Uno studio dell’Istituto Svizzero di Tecnologia pubblicato sulla rivista
scientifica New Scientist ha scoperto che mettendo ai raggi X il groviglio di
partecipazioni incrociate nella proprietà di tutte le 43.060 multinazionali
presenti al mondo (su un database di 37 milioni di società, l’Orbis, risalente
al 2007), è possibile enucleare un gruppo privilegiato di 1.318 investitori che
detiene il 60% dell’economia reale mondiale, mobiliare e manifatturiera.
Districandosi nei meandri degli assetti proprietari, i ricercatori hanno
individuato un gruppo ancora più ristretto di nomi ancora più legati fra loro.
In breve, il risultato finale vede 147 soggetti controllare il 40% della
ricchezza industriale del pianeta. Meno dell’1% è a capo dell’intero intreccio.
È composto per la maggior parte, guarda caso, da banche e fondi d’investimento.
Gli stessi di sempre: Barclays, JP Morgan Chase, Ubs, Merryl Lynch, Deutsche
Bank, Credit Suisse, Goldman Sachs, Bank of America, Unicredit, Bnp Paribas. I
nodi che tengono avvinte questa super-entità in una specie di consiglio supremo
della finanza non deve far pensare a un vertice che decide e procede
all’unisono. Gli autori della ricerca ipotizzano con ogni verosimiglianza che
un tale numero, 147, è ancora troppo elevato per concludere che sia operante
una collusione scientifica.

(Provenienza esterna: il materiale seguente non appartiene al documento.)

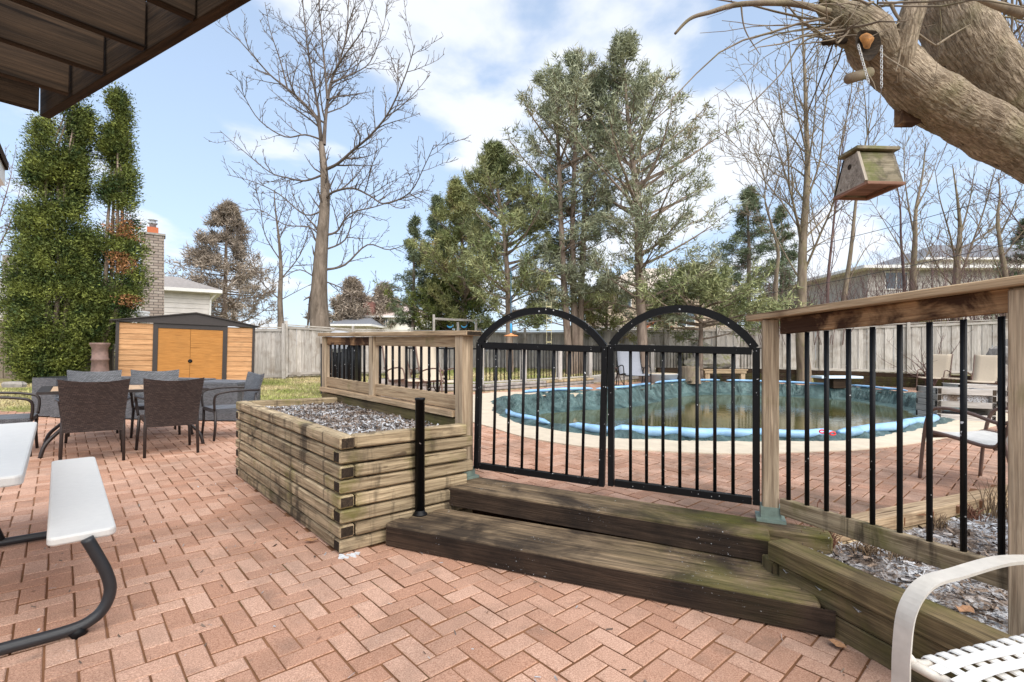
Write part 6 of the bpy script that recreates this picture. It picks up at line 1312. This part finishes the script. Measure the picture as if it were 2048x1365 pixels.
# birdhouse
bx_ = thing('birdhouse', 'weathered wooden birdhouse with a round hole and mossy roof, hanging below the limb', 'birdhouse', (1.51, 2.1, 2.02))
def bw(p): return (p[0], p[1], p[2])
X0, X1 = 1.435, 1.587; B = [(X0, 2.0, 2.018), (X1, 2.0, 2.018), (X1, 2.2, 2.018), (X0, 2.2, 2.018)]; T = [(X0, 2.05, 2.157), (X1, 2.05, 2.157), (X1, 2.14, 2.157), (X0, 2.14, 2.157)]
bh_side = wood('lichen covered wood', (.14, .115, .075), (.32, .275, .20), stain=(.05, .045, .03), st=(.45, .6), sf=.6, moss=(.13, .14, .045), mf=(.47, .56), ss=22); bh_front = wood('grey birdhouse front', (.27, .23, .185), (.50, .44, .37), stain=(.12, .09, .07), sf=.5)
def panel(name, q, t, mat):
    q = [Vector(v) for v in q]; nrm = (q[1] - q[0]).cross(q[2] - q[0]).normalized() * t; mb = MB(); mb.V = q + [v + nrm for v in q]; mb.F = [(3, 2, 1, 0), (4, 5, 6, 7)] + [(i, (i + 1) % 4, 4 + (i + 1) % 4, 4 + i) for i in range(4)]; return mb.world(name, mat, bx_)
panel('side_wall', [B[0], T[0], T[1], B[1]], .009, bh_side); panel('back_wall', [B[2], T[2], T[3], B[3]], .009, bh_side); panel('end_wall', [B[1], T[1], T[2], B[2]], .009, bh_front)
fw = panel('front_wall', [B[3], T[3], T[0], B[0]], .009, bh_front)
MB().tube([(X0 - .0015, 2.098, 2.112), (X0 + .002, 2.098, 2.112)], .0115, 20).world('entrance_hole', M['endgrain'], bx_)
fl_ = wood('red brown birdhouse floor', (.20, .10, .07), (.36, .21, .15), sf=.4)
panel('floor_board', [(X0 + .004, 2.008, 2.022), (X0 + .004, 2.192, 2.022), (X1 - .004, 2.192, 2.022), (X1 - .004, 2.008, 2.022)][::-1], .008, fl_)
for nm, q in (('floor_trim', [(X0, 2.0, 2.012), (X1, 2.0, 2.012)]), ('floor_trim', [(X0, 2.2, 2.012), (X1, 2.2, 2.012)]), ('floor_trim', [(X0 + .006, 2.0, 2.012), (X0 + .006, 2.2, 2.012)]), ('floor_trim', [(X1 - .006, 2.0, 2.012), (X1 - .006, 2.2, 2.012)])): beam(nm, q[0], q[1], .016, .012, fl_, bx_, ch=.001)
beam('roof_board', (X0 - .014, 2.095, 2.172), (X1 + .014, 2.095, 2.172), .125, .014, bh_side, bx_, ch=.002)
cst = beam('corner_strip', (X0 - .002, 2.0, 2.02), (X0 - .002, 2.048, 2.156), .012, .012, bh_front, bx_, ch=.001)
wr = thing('hanging_wire', 'thin wire holding the birdhouse under the limb', 'wire', (1.52, 2.1, 2.18)); MB().tube([(1.515, 2.098, 2.178), atY(1738, 168, 1.955)], .0011, 5).world('wire', M['wire'], wr); MB().tube([(1.53, 2.098, 2.178), atY(1763, 176, 1.955)], .0011, 5).world('wire', M['greytub'], wr)
# overhead cables
for k, (p, q, sag) in enumerate(((atY(980, 655, 26), atY(2100, 470, 14), .5), (atY(1200, 560, 30), atY(2150, 350, 15), .6))):
    th = thing('utility_cable', 'lower thin black cable crossing the sky on the right' if k == 0 else 'upper thin black cable crossing the sky on the right', 'cable', p); pts = [p.lerp(q, t / 16) - Vector((0, 0, sag * 4 * (t / 16) * (1 - t / 16))) for t in range(17)]; MB().tube(pts, .011, 5).world('cable', M['wire'], th)

# ------------------------------------------------------------------ grass blades
r = np.random.RandomState(8); V = []
def lawn_ok(x, y):
    if inpoly(x, y, PATIO) or inpoly(x, y, TERR): return False
    return True
pts = []
while len(pts) < 42000:
    x = r.uniform(-13.5, 4); y = 8.76 + 11.5 * r.rand() ** 1.3
    if abs(x / y) < 1.08 and lawn_ok(x, y): pts.append((x, y, lawn_z(x, y) + .015 * noise.noise(Vector((x * .8, y * .8, 0)))))
P = np.array(pts); n = len(P); a = r.uniform(0, 6.28, n); h = r.uniform(.025, .065, n); w = r.uniform(.004, .010, n) * (1 + P[:, 1] * .04)
e = np.c_[np.cos(a), np.sin(a), np.zeros(n)] * w[:, None]; d = np.c_[r.normal(0, .5, n) * h, r.normal(0, .5, n) * h, h]
o = trimesh('grass', np.stack([P - e, P + e, P + d], 1).reshape(-1, 3), M['blade']); tag(o, 'patchy green and straw coloured lawn grass behind the patio', 'grass', kind='stuff')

Non è dimostrabile, insomma, che agiscano di
concerto, ingegnando complotti in sistematica concordia. E’ certamente più
probabile che si considerino portatori di interessi comuni e facciano cartello
quando risulti utile per aumentare i profitti o ci si debba difendere da
tentativi di attaccarne la posizione di dominio (eventuali colpi di coda della
politica o di qualche popolazione recalcitrante a farsi colonizzare), ma per il
resto è realistico immaginare che si sfidino sul mercato. «La realtà è talmente
complessa che dobbiamo rifuggire i dogmi, sia che si tratti di teorie
cospirazioniste o di libero mercato», ha affermato uno degli scienziati, James
Glattfelder. «La nostra analisi è basata sulla realtà».
L’anonima sequestri finanziaria, come si vede, non è per niente anonima.